Begin Material provided

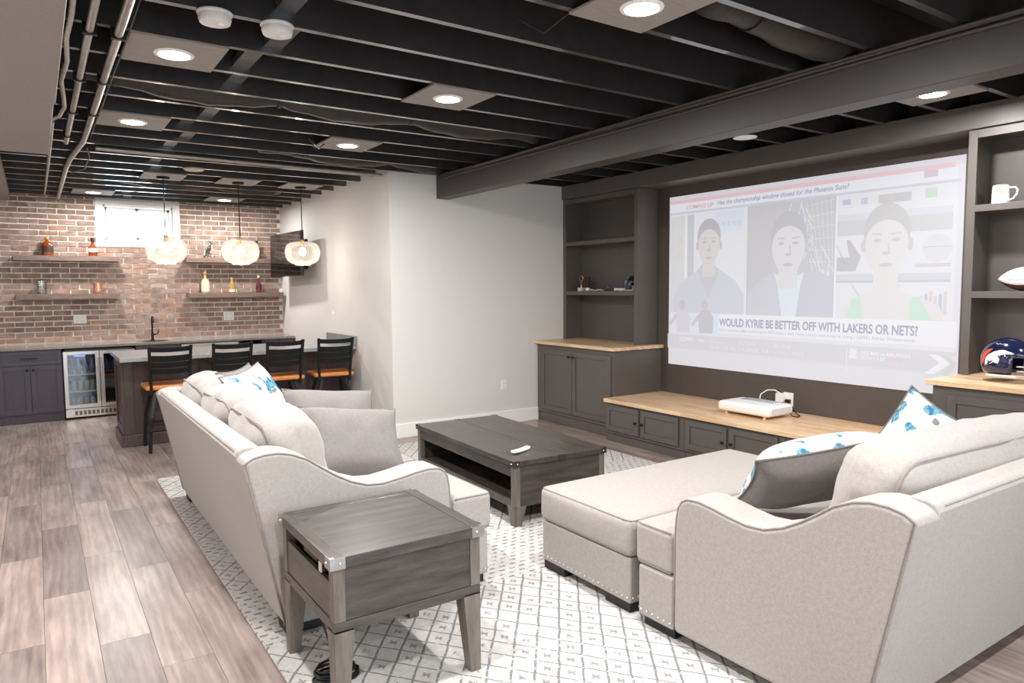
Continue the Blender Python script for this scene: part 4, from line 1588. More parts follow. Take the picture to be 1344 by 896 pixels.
tag(put('backsplash_slab', MB().box(XB - .034, XB - .0125, 7.74, 8.72, .921, 1.03), mat('blue_grey_slab', '#7f868c', .35), bevel=.002),
    'low blue-grey stone upstand where the island meets the wall', 'backsplash')

# ------------------------------------------------------------------ bar stools


def stool(loc, rz, label):
    t = thing('bar_stool', label, 'stool', loc, rz, 'bar stools along the island')
    bm_ = M['blackmetal']
    feet = {}
    for sx in (-1, 1):
        for sy in (-1, 1):
            a, b = Vector((sx * .13, sy * .13, .585)), Vector((sx * .205, sy * .205, .001))
            mid = Vector((sx * .185, sy * .185, .34))
            feet[sx, sy] = b
            mb = MB()
            pr = [a, mid, b]
            for i in range(2):
                p, q = pr[i], pr[i + 1]
                w = .015
                mb.hexa([(q.x - w, q.y - w, q.z), (q.x + w, q.y - w, q.z), (q.x + w, q.y + w, q.z), (q.x - w, q.y + w, q.z),
                         (p.x - w, p.y - w, p.z), (p.x + w, p.y - w, p.z), (p.x + w, p.y + w, p.z), (p.x - w, p.y + w, p.z)])
            put('leg', mb, bm_, t, local=True, weld=False)
    for k, (p, q) in enumerate((((-1, -1), (1, -1)), ((-1, 1), (1, 1)), ((-1, -1), (-1, 1)), ((1, -1), (1, 1)))):
        z = (.22, .24, .19, .19)[k]
        s = .20
        put('footrest_bar', MB().tube([(p[0] * s, p[1] * s, z), (q[0] * s, q[1] * s, z)], .011, 8), bm_, t, local=True, smooth=60)
    put('seat_plate', MB().box(-.15, .15, -.15, .15, .586, .606), bm_, t, local=True, bevel=.003)
    mb = MB().rbox((0, .015, .63), (.44, .41, .044), .018, 6, (0, 0, .004))
    for p in mb.v:
        if p.z > .63:
            p.z -= .008 * max(0, 1 - (p.x / .2) ** 2) * max(0, 1 - (p.y / .18) ** 2)
    put('seat', mb, M['seatwood'], t, local=True, smooth=180, lab='honey-coloured wooden seat')

    def back_y(z):
        return -.175 - .10 * ((z - .60) / .45) ** 1.2

    for sx in (-1, 1):
        pts = []
        mb = MB()
        zz = [.56, .64, .74, .84, .94, 1.045]
        for i in range(5):
            z0, z1 = zz[i], zz[i + 1]
            y0, y1 = back_y(max(z0, .6)), back_y(z1)
            x0, x1 = sx * (.168 + .035 * (z0 - .56)), sx * (.168 + .035 * (z1 - .56))
            w, d = .013, .016
            mb.hexa([(x0 - w, y0 - d, z0), (x0 + w, y0 - d, z0), (x0 + w, y0 + d, z0), (x0 - w, y0 + d, z0),
                     (x1 - w, y1 - d, z1), (x1 + w, y1 - d, z1), (x1 + w, y1 + d, z1), (x1 - w, y1 + d, z1)])
        put('back_post', mb, bm_, t, local=True)
    for z0, z1 in ((.985, 1.032), (.895, .950), (.832, .885), (.770, .822)):
        mb = MB()
        n = 8
        V = []
        for i in range(n + 1):
            s = -1 + 2 * i / n
            xx = s * (.165 + .035 * (z0 - .56))
            cv = -.035 * (1 - s * s)
            dz = .006 * (1 - s * s) - .004
            for (z, o) in ((z0, -.006), (z1, -.006), (z1, .006), (z0, .006)):
                V.append((xx, back_y(z) + cv + o, z - dz))
        Fs = []
        for i in range(n):
            for j in range(4):
                Fs.append((i * 4 + j, i * 4 + (j + 1) % 4, (i + 1) * 4 + (j + 1) % 4, (i + 1) * 4 + j))
        Fs += [(0, 1, 2, 3), tuple(n * 4 + q for q in (3, 2, 1, 0))]
        mb.add(V, Fs)
        put('back_slat', mb, bm_, t, local=True, smooth=40)
    return t


st = stool((1.055, 7.745, 0), 0.0, 'black ladder-back bar stool with wooden seat, nearest the open end of the island')
dup(st, (1.625, 7.745, 0), 0.02, 'black ladder-back bar stool, second from the open island end, behind the sofa cushions')
dup(st, (2.165, 7.745, 0), -0.02, 'black ladder-back bar stool, second from the wall, behind the blue flowered pillow')
dup(st, (2.735, 7.745, 0), -0.10, 'black ladder-back bar stool with wooden seat, nearest the white wall')

# ------------------------------------------------------------------ television on the bar wall
t = thing('television', 'black wall television tilted beside the brick wall', 'television', (2.83, 9.62, 1.75))
rot = Matrix.Rotation(math.radians(2.5), 4, 'Z') @ Matrix.Rotation(math.radians(1.0), 4, 'Y')
for nm, bx, mm in (('casing', (-.02, .02, -.605, .605, -.29, .29), M['blackplastic']), ('display', (-.0225, -.0203, -.595, .595, -.278, .282), mat('black_glass', '#060607', .05, 0, 0, spec=.45))):
    mb = MB().box(*bx)
    mb.v = [rot @ p + Vector((0, 0, .29)) for p in mb.v]
    put(nm, mb, mm, t, local=True, bevel=.003 if nm == 'casing' else 0)
put('wall_arm', MB().box(2.85, XB - .002, 9.50, 9.56, 1.90, 1.96).box(2.85, XB - .002, 9.68, 9.74, 2.14, 2.20).box(XB - .03, XB - .0005, 9.45, 9.80, 1.85, 2.25), M['blackmetal'], t, weld=False)

# ------------------------------------------------------------------ sofas
ARM = [(.25, .48), (.255, .56), (.265, .615), (.285, .648), (.32, .665), (.38, .670), (.45, .662), (.53, .648), (.62, .637), (.70, .643), (.78, .672),
       (.85, .712), (.92, .760), (.98, .805), (1.05, .838), (1.11, .852), (1.17, .852), (1.22, .842), (1.258, .820)]


def rounded_slab(outline, z0, z1):
    return MB().prism(outline, lambda u, v, w: (u, v, w), z0, z1)


def seat_outline(x0, x1, la, ra, f=0.0, b=.98):
    """seat cushion outline, notched round the arms"""
    p = [(x0, f), (x1, f)]
    if ra:
        p += [(x1, .238), (x1 - ra, .238), (x1 - ra, b)]
    else:
        p += [(x1, b)]
    if la:
        p += [(x0 + la, b), (x0 + la, .238), (x0, .238)]
    else:
        p += [(x0, b)]
    return p


def nails(pts, out):
    """row of nailheads along a polyline of (x, y, z, nx, ny)"""
    mb = MB()
    for x, y, z, nx, ny in pts:
        mb.sphere((x + nx * .001, y + ny * .001, z), (.0055, .0055, .0055), 6, 4)
    return mb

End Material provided

(Job):
Track down all lines above with the string "from" and copy them.

(Result of the task):
Continue the Blender Python script for this scene: part 4, from line 1588. More parts follow. Take the picture to be 1344 by 896 pixels.
dup(st, (1.625, 7.745, 0), 0.02, 'black ladder-back bar stool, second from the open island end, behind the sofa cushions')
dup(st, (2.165, 7.745, 0), -0.02, 'black ladder-back bar stool, second from the wall, behind the blue flowered pillow')